Si deve certamente insistere con l’Ucraina, impostando peraltro un piano di lungo periodo che riguardi anche la modernizzazione della Russia e che contenga i danni all’industria russa che sarebbero provocati dall’immediata apertura delle frontiere.

Che valore simbolico attribuisce al vertice di Trieste?

Sotto certi aspetti è stato nel solco della tradizione. Penso all’incontro del 2007 a Bari, la città di San Nicola. Ma la dimensione della giornata di Trieste è stata più ampia, a dimostrazione che i rapporti economici, culturali, politici si sono rafforzati.

Che meriti ha Putin nel ritorno della Russia al centro della diplomazia internazionale?

Negli ultimi tempi, escluso il caso ucraino, ha dimostrato abilità diplomatica ma anche intelligenza politica quando per esempio Obama si era impegnato per un intervento in Siria senza che gli Usa fossero favorevoli a un’altra guerra. Putin ha saputo proporre soluzioni che andavano bene anche agli altri leader.

Altra faccia della medaglia il giro di vite contro oppositori e attivisti. Come lo giudica?

Io sono profondamente legato al concetto dei diritti umani, alla democrazia. La storia russa è però molto più complessa della nostra. Non si può non tenerne conto.

Torniamo alla Grande Russia.

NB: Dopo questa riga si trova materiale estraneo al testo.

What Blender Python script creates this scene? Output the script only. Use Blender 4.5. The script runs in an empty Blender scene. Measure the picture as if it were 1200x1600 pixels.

Putin ha bloccato la fuga di Georgia e Moldavia, guarda ai Balcani, ha stretto un asse con la Serbia. Dove vuole e può arrivare?

È una politica di potenza regionale che ha dato alla Russia un ruolo totalmente perduto dopo la caduta del muro. Ma la leadership si può costruire solo se vi sarà un cambiamento anche nelle strutture produttive del paese. Un avvicinamento all’Europa si pone come inevitabile.

Quindi non ci si deve spaventare per questo disegno?

Il problema dell’Europa è che si spaventa di tutto. Perché farlo quando siamo ancora i numeri uno nell’economia mondiale, nella produzione industriale, nelle esportazioni? L’unico vero problema è che siamo divisi, per il resto abbiamo grande prospettiva.

Che augurio al premier Letta in vista del semestre europeo?

Di far riprendere forza e unità alla comunità. Non sarà facile in tempi in cui le istituzioni europee sono particolarmente deboli e vanno pure a elezioni.

Ha già chiarito che non voterà alle primarie del Pd. Cosa cambierà dopo l’8 dicembre?

La mia esperienza può essere utile al Pd ma non posso più essere un partecipante e non volevo essere tirato per la giacca. Farmi in disparte è un servizio al partito per facilitare l’emergere di nuovi leader. Si è sottolineata l’opportunità dei cambiamenti. Ho applicato alla lettera, non credo che qualcuno si possa sorprendere.